Ten writers for children. All with something to say.

1/20/10

Collaborations

Collaboration is not always easy for me. When I was young, if anyone gave me a suggestion for one my stories or a piece of artwork, I would outwardly smile and thank them, but inwardly I'd be angry. I felt that if I incorporated any of their ideas, the work would no longer be mine, and whatever suggestions were offered immediately become off-limit possibilities.

Fortunately I've come to realize that there's nothing wrong with getting advice from other people. My editors and critique group members play a huge role in shaping what I write, and my stories are immeasurably stronger because of this. As I tell the kids I work with at schools, they, as authors, have the final decision as to what advice to use, and a wise author will incorporate ideas that make the story stronger no matter if these ideas were offered by someone else.

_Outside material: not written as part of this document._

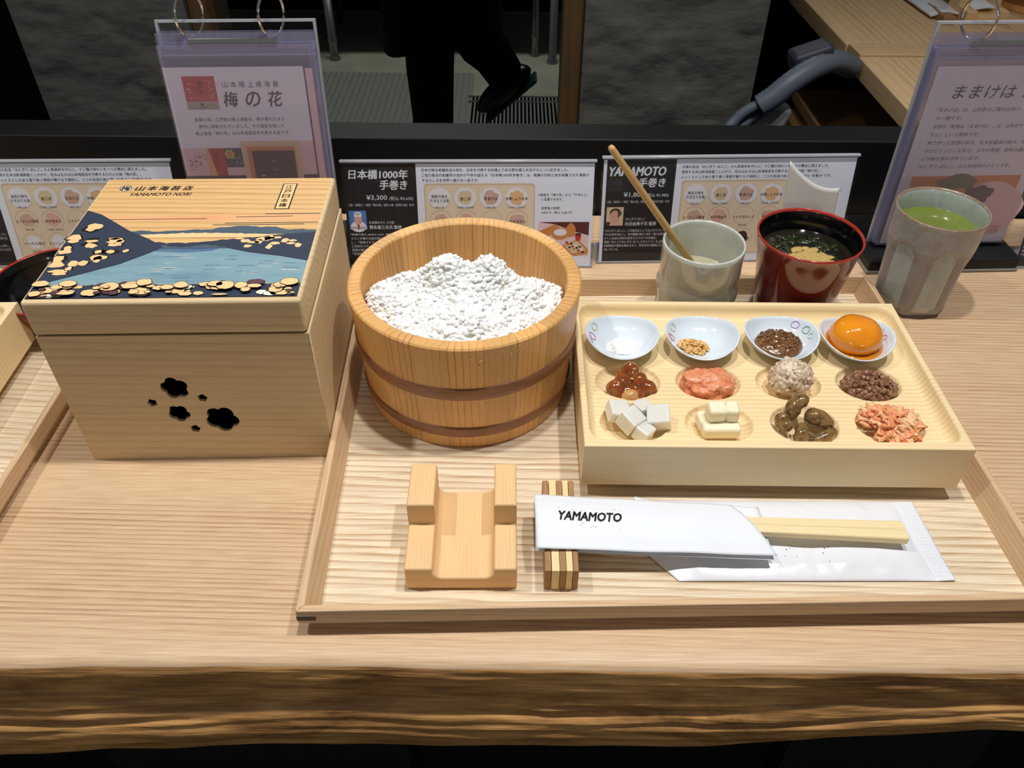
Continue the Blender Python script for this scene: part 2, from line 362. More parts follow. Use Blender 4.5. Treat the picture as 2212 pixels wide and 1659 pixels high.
# ---------------------------------------------------------------- counter with live edge
def bark_mat():
    m, t, b = nt('live_edge')
    tc = N(t, 'TexCoord'); mp = N(t, 'Mapping'); mp.inputs['Scale'].default_value = (.26, 1, 1); t.links.new(tc.outputs['Object'], mp.inputs[0])
    n1 = N(t, 'TexNoise', i_Scale=20, i_Detail=8, i_Roughness=.66, i_Distortion=.8); t.links.new(mp.outputs[0], n1.inputs[0])
    r1 = ramp(t, [(.28, L((108, 76, 44))), (.42, L((196, 148, 92))), (.52, L((232, 182, 118))), (.6, L((212, 164, 104))), (.72, L((252, 210, 146)))])
    t.links.new(n1.outputs[0], r1.inputs[0])
    mp2 = N(t, 'Mapping'); mp2.inputs['Scale'].default_value = (.07, 1, 1); t.links.new(tc.outputs['Object'], mp2.inputs[0])
    n2 = N(t, 'TexNoise', i_Scale=260, i_Detail=5); t.links.new(mp2.outputs[0], n2.inputs[0])
    r2 = ramp(t, [(.3, (.6, .58, .55, 1)), (.62, (1.1, 1.08, 1.04, 1))]); t.links.new(n2.outputs[0], r2.inputs[0])
    n3 = N(t, 'TexNoise', i_Scale=5, i_Detail=3); t.links.new(tc.outputs['Object'], n3.inputs[0])
    r3 = ramp(t, [(.36, (.62, .56, .5, 1)), (.6, (1.1, 1.06, 1, 1))]); t.links.new(n3.outputs[0], r3.inputs[0])
    a = N(t, 'MixRGB', blend_type='MULTIPLY'); a.inputs[0].default_value = 1; t.links.new(r1.outputs[0], a.inputs[1]); t.links.new(r2.outputs[0], a.inputs[2])
    c = N(t, 'MixRGB', blend_type='MULTIPLY'); c.inputs[0].default_value = 1; t.links.new(a.outputs[0], c.inputs[1]); t.links.new(r3.outputs[0], c.inputs[2])
    t.links.new(c.outputs[0], b.inputs['Base Color'])
    b.inputs['Roughness'].default_value = .42; b.inputs['Specular IOR Level'].default_value = .4
    bp = N(t, 'Bump', i_Strength=.6, i_Distance=.002); t.links.new(n2.outputs[0], bp.inputs['Height']); t.links.new(bp.outputs[0], b.inputs['Normal'])
    return m
M['bark'] = bark_mat()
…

I sometimes feel badly that books list only the author and illustrator, and on rare occasions, the editor and art director, as creators of the work. So many other people have a huge impact on the end result, including the designer, the typesetter, and the copy editor. In my novel ABSOLUTELY, POSITIVELY NOT, the proofreader saved me from many embarrassing mistakes, including the error of using humus when I meant hummus; without her careful eyes, my character would have been eating a dirt sandwich.

Yup, collaboration is a huge part of writing, and thank goodness for that.

6 comments:

Lauren said...

David, I too was no good at collaboration when I was young-- I wanted my creations to be "mine". It is nice to grow up and realize the possibilities of collaborations and how they bring us all closer together as well as make some beautiful books. Whenever I tell my editor that I think she should be listed in the copyright, she cringes. I think she likes being the "woman" behind the curtain.

Christy said...

I was appalled when one of my illustration teachers at Pratt seemed to encourage the notion that artists should hang on to their "pure" vision (i.e. ignore suggested changes from art directors). It is very important to get the message out to children's book creators that they will be part of a team, and their teammates will be sounding out, sometimes loudly, but they are cheering them on to victory!

Still, it IS hard to take criticism. Whenever I received the inevitable letter with long list of changes after submitting a project, I used to react right away (defensively, of course). Now I try to let comments sift down for a few days before I respond. I always come around to see the sense in what has been suggested. Ultimately, I know my teammates have my back.

Love the humus vs. hummus!

Stephanie said...

David I think you hit on something that young writers and even beginning older writers do not like to hear: that their work may not be perfect as is and might benefit from outside feedback. Once I learned the wisdom of that, my writing improved a lot:)

Edie said...

This is an interesting conversation. What made you change, David? Was it just maturing, or was there a specific "aha" moment when you realized you could listen to other suggestions and decide how to use them to make your writing better?

In my experience as a writer, I've had a few of those "aha" moments that made all the difference.

Mark said...

David, great point that input does not compromise an author's integrity but actually enhances the creative process. I grew up believing the great authors of the past sat down and dashed off their masterpieces in one draft -- boy, did I have a lot to learn about the "real" process of writing, namely revision and seeking input from trusted readers. Thanks for the post.

David LaRochelle said...

I think it was a matter of maturing, Edie, and learning the humility that I didn't have to do everything entirely by myself. And I still struggle with the issue; it can be very difficult to ask for help, in matters not related to writing as well.